Given information.
↓↓↓
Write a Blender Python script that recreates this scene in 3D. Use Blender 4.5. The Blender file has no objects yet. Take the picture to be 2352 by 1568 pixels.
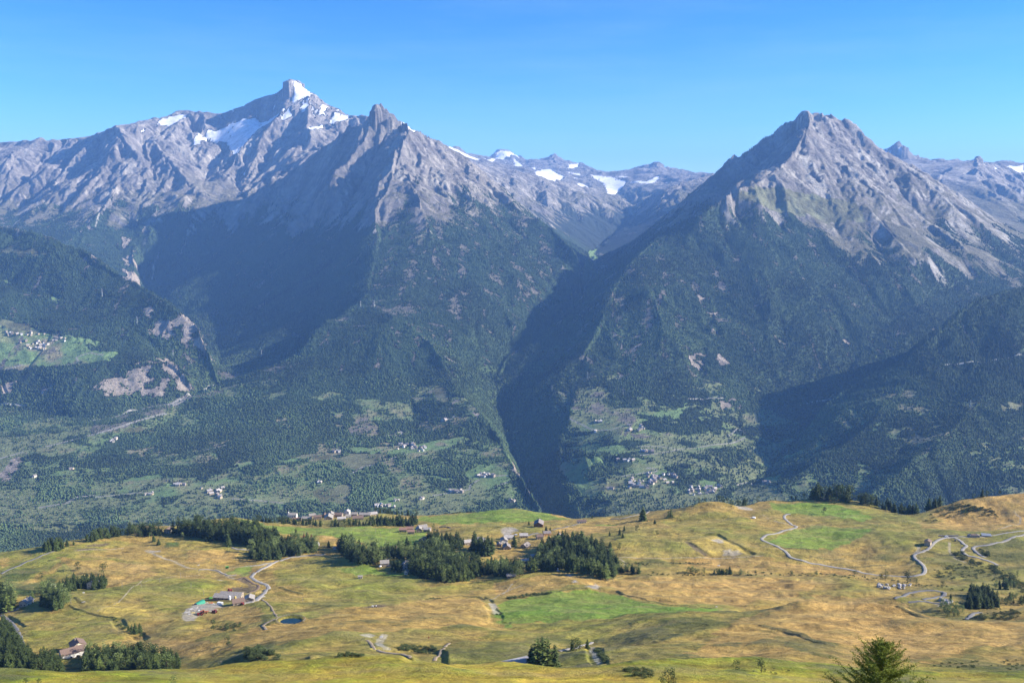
import bpy, math, random, time
import numpy as np
T0 = time.time()
rng = np.random.RandomState(7)
# ------------------------------------------------------------------ camera, world, sun, exposure
F = 2150.0                      # focal length in photograph units (photograph taken as 2352 x 1568)
TILT = math.atan(307.0 / F)     # camera looks down by about 8 degrees
scn = bpy.context.scene
cam_d = bpy.data.cameras.new('camera'); cam = bpy.data.objects.new('camera', cam_d)
scn.collection.objects.link(cam); scn.camera = cam
cam.rotation_euler = (math.pi / 2 - TILT, 0, 0)
cam_d.sensor_width = 36; cam_d.lens = 36 * F / 2352
cam_d.clip_start = 1; cam_d.clip_end = 120000
SUN_EL, SUN_AZ = math.radians(25), math.radians(90)     # azimuth clockwise from the view direction (+Y)
world = bpy.data.worlds.new('World'); scn.world = world; world.use_nodes = True
wn = world.node_tree
sky = wn.nodes.new('ShaderNodeTexSky'); sky.sky_type = 'NISHITA'; sky.sun_disc = False
sky.sun_elevation = SUN_EL; sky.sun_rotation = SUN_AZ
sky.altitude = 2500; sky.air_density = 1.0; sky.dust_density = 0.7; sky.ozone_density = 3.0
wn.nodes['Background'].inputs['Strength'].default_value = 0.058
hs_ = wn.nodes.new('ShaderNodeHueSaturation'); hs_.inputs['Saturation'].default_value = 1.34; hs_.inputs['Hue'].default_value = .50
wn.links.new(sky.outputs[0], hs_.inputs['Color']); gm_ = wn.nodes.new('ShaderNodeGamma'); gm_.inputs['Gamma'].default_value = 1.25
wn.links.new(hs_.outputs[0], gm_.inputs['Color'])
tc_ = wn.nodes.new('ShaderNodeTexCoord'); mp_ = wn.nodes.new('ShaderNodeMapping'); mp_.inputs['Scale'].default_value = (1.6, 1.6, 14); mp_.inputs['Rotation'].default_value = (0, .12, 0)
nz_ = wn.nodes.new('ShaderNodeTexNoise'); nz_.inputs['Scale'].default_value = 1.3; nz_.inputs['Detail'].default_value = 7; nz_.inputs['Roughness'].default_value = .62
mr_ = wn.nodes.new('ShaderNodeMapRange'); mr_.inputs[1].default_value = .45; mr_.inputs[2].default_value = .8; mr_.inputs[4].default_value = .22
mx_ = wn.nodes.new('ShaderNodeMix'); mx_.data_type = 'RGBA'; mx_.inputs[7].default_value = (4.6, 6.4, 8.2, 1)
wn.links.new(tc_.outputs['Generated'], mp_.inputs[0]); wn.links.new(mp_.outputs[0], nz_.inputs['Vector']); wn.links.new(nz_.outputs['Fac'], mr_.inputs[0]); wn.links.new(mr_.outputs[0], mx_.inputs[0])
wn.links.new(gm_.outputs[0], mx_.inputs[6]); wn.links.new(mx_.outputs[2], wn.nodes['Background'].inputs['Color'])
sd = bpy.data.lights.new('sun', 'SUN'); sd.energy = 5.0; sd.angle = math.radians(0.5); sd.color = (1, .91, .76)
sun = bpy.data.objects.new('sun', sd); scn.collection.objects.link(sun)
sun.rotation_euler = (math.pi / 2 - SUN_EL, 0, math.pi - SUN_AZ)
scn.view_settings.view_transform = 'Standard'; scn.view_settings.look = 'None'
scn.view_settings.exposure = 1.38; scn.view_settings.gamma = 1
scn.cycles.volume_bounces = 1; scn.cycles.max_bounces = 6; scn.cycles.transparent_max_bounces = 16
HAZE = 0.000032
HAZE_COL = (.22, .46, 1.0)

# ------------------------------------------------------------------ helpers
C = scn.collection
def ray(u, v):
    """photograph point -> (a, s): x = a*D, z = s*D at depth D"""
    du = (u - 1176.0) / F; dv = (784.0 - v) / F
    y = math.cos(TILT) + math.sin(TILT) * dv
    z = -math.sin(TILT) + math.cos(TILT) * dv
    return du / y, z / y
def proj(x, y, z):
    yy = y * math.cos(TILT) - z * math.sin(TILT); zz = y * math.sin(TILT) + z * math.cos(TILT)
    return 1176 + F * x / yy, 784 - F * zz / yy

def hash2(ix, iy, seed):
    h = (ix.astype(np.int64) * 374761393 + iy.astype(np.int64) * 668265263 + seed * 1442695041) & 0xffffffff
    h = ((h ^ (h >> 13)) * 1274126177) & 0xffffffff
    h = h ^ (h >> 16)
    return h
def vnoise(x, y, seed=0):
    ix = np.floor(x); iy = np.floor(y); fx = x - ix; fy = y - iy
    fx = fx * fx * fx * (fx * (fx * 6 - 15) + 10); fy = fy * fy * fy * (fy * (fy * 6 - 15) + 10)
    r = lambda a, b: hash2(ix + a, iy + b, seed).astype(np.float64) / 4294967295.0 * 2 - 1
    return (r(0, 0) * (1 - fx) + r(1, 0) * fx) * (1 - fy) + (r(0, 1) * (1 - fx) + r(1, 1) * fx) * fy
def fbm(x, y, seed=0, octv=4, gain=.5):
    s = 0; a = 1; t = 0
    for k in range(octv):
        c, sn = math.cos(k * 1.1), math.sin(k * 1.1)
        s = s + a * vnoise((x * c - y * sn) * 2 ** k, (x * sn + y * c) * 2 ** k, seed + k * 17); t += a; a *= gain
    return s / t
def sstep(a, b, x):
    t = np.clip((x - a) / (b - a), 0, 1); return t * t * (3 - 2 * t)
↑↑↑
Instruction. All of the data needs repeating exactly, but the pictures do not.

Task output.
Write a Blender Python script that recreates this scene in 3D. Use Blender 4.5. The Blender file has no objects yet. Take the picture to be 2352 by 1568 pixels.
import bpy, math, random, time
import numpy as np
T0 = time.time()
rng = np.random.RandomState(7)
# ------------------------------------------------------------------ camera, world, sun, exposure
F = 2150.0                      # focal length in photograph units (photograph taken as 2352 x 1568)
TILT = math.atan(307.0 / F)     # camera looks down by about 8 degrees
scn = bpy.context.scene
cam_d = bpy.data.cameras.new('camera'); cam = bpy.data.objects.new('camera', cam_d)
scn.collection.objects.link(cam); scn.camera = cam
cam.rotation_euler = (math.pi / 2 - TILT, 0, 0)
cam_d.sensor_width = 36; cam_d.lens = 36 * F / 2352
cam_d.clip_start = 1; cam_d.clip_end = 120000
SUN_EL, SUN_AZ = math.radians(25), math.radians(90)     # azimuth clockwise from the view direction (+Y)
world = bpy.data.worlds.new('World'); scn.world = world; world.use_nodes = True
wn = world.node_tree
sky = wn.nodes.new('ShaderNodeTexSky'); sky.sky_type = 'NISHITA'; sky.sun_disc = False
sky.sun_elevation = SUN_EL; sky.sun_rotation = SUN_AZ
sky.altitude = 2500; sky.air_density = 1.0; sky.dust_density = 0.7; sky.ozone_density = 3.0
wn.nodes['Background'].inputs['Strength'].default_value = 0.058
hs_ = wn.nodes.new('ShaderNodeHueSaturation'); hs_.inputs['Saturation'].default_value = 1.34; hs_.inputs['Hue'].default_value = .50
wn.links.new(sky.outputs[0], hs_.inputs['Color']); gm_ = wn.nodes.new('ShaderNodeGamma'); gm_.inputs['Gamma'].default_value = 1.25
wn.links.new(hs_.outputs[0], gm_.inputs['Color'])
tc_ = wn.nodes.new('ShaderNodeTexCoord'); mp_ = wn.nodes.new('ShaderNodeMapping'); mp_.inputs['Scale'].default_value = (1.6, 1.6, 14); mp_.inputs['Rotation'].default_value = (0, .12, 0)
nz_ = wn.nodes.new('ShaderNodeTexNoise'); nz_.inputs['Scale'].default_value = 1.3; nz_.inputs['Detail'].default_value = 7; nz_.inputs['Roughness'].default_value = .62
mr_ = wn.nodes.new('ShaderNodeMapRange'); mr_.inputs[1].default_value = .45; mr_.inputs[2].default_value = .8; mr_.inputs[4].default_value = .22
mx_ = wn.nodes.new('ShaderNodeMix'); mx_.data_type = 'RGBA'; mx_.inputs[7].default_value = (4.6, 6.4, 8.2, 1)
wn.links.new(tc_.outputs['Generated'], mp_.inputs[0]); wn.links.new(mp_.outputs[0], nz_.inputs['Vector']); wn.links.new(nz_.outputs['Fac'], mr_.inputs[0]); wn.links.new(mr_.outputs[0], mx_.inputs[0])
wn.links.new(gm_.outputs[0], mx_.inputs[6]); wn.links.new(mx_.outputs[2], wn.nodes['Background'].inputs['Color'])
sd = bpy.data.lights.new('sun', 'SUN'); sd.energy = 5.0; sd.angle = math.radians(0.5); sd.color = (1, .91, .76)
sun = bpy.data.objects.new('sun', sd); scn.collection.objects.link(sun)
sun.rotation_euler = (math.pi / 2 - SUN_EL, 0, math.pi - SUN_AZ)
scn.view_settings.view_transform = 'Standard'; scn.view_settings.look = 'None'
scn.view_settings.exposure = 1.38; scn.view_settings.gamma = 1
scn.cycles.volume_bounces = 1; scn.cycles.max_bounces = 6; scn.cycles.transparent_max_bounces = 16
HAZE = 0.000032
HAZE_COL = (.22, .46, 1.0)

# ------------------------------------------------------------------ helpers
C = scn.collection
def ray(u, v):
    """photograph point -> (a, s): x = a*D, z = s*D at depth D"""
    du = (u - 1176.0) / F; dv = (784.0 - v) / F
    y = math.cos(TILT) + math.sin(TILT) * dv
    z = -math.sin(TILT) + math.cos(TILT) * dv
    return du / y, z / y
def proj(x, y, z):
    yy = y * math.cos(TILT) - z * math.sin(TILT); zz = y * math.sin(TILT) + z * math.cos(TILT)
    return 1176 + F * x / yy, 784 - F * zz / yy

def hash2(ix, iy, seed):
    h = (ix.astype(np.int64) * 374761393 + iy.astype(np.int64) * 668265263 + seed * 1442695041) & 0xffffffff
    h = ((h ^ (h >> 13)) * 1274126177) & 0xffffffff
    h = h ^ (h >> 16)
    return h
def vnoise(x, y, seed=0):
    ix = np.floor(x); iy = np.floor(y); fx = x - ix; fy = y - iy
    fx = fx * fx * fx * (fx * (fx * 6 - 15) + 10); fy = fy * fy * fy * (fy * (fy * 6 - 15) + 10)
    r = lambda a, b: hash2(ix + a, iy + b, seed).astype(np.float64) / 4294967295.0 * 2 - 1
    return (r(0, 0) * (1 - fx) + r(1, 0) * fx) * (1 - fy) + (r(0, 1) * (1 - fx) + r(1, 1) * fx) * fy
def fbm(x, y, seed=0, octv=4, gain=.5):
    s = 0; a = 1; t = 0
    for k in range(octv):
        c, sn = math.cos(k * 1.1), math.sin(k * 1.1)
        s = s + a * vnoise((x * c - y * sn) * 2 ** k, (x * sn + y * c) * 2 ** k, seed + k * 17); t += a; a *= gain
    return s / t
def sstep(a, b, x):
    t = np.clip((x - a) / (b - a), 0, 1); return t * t * (3 - 2 * t)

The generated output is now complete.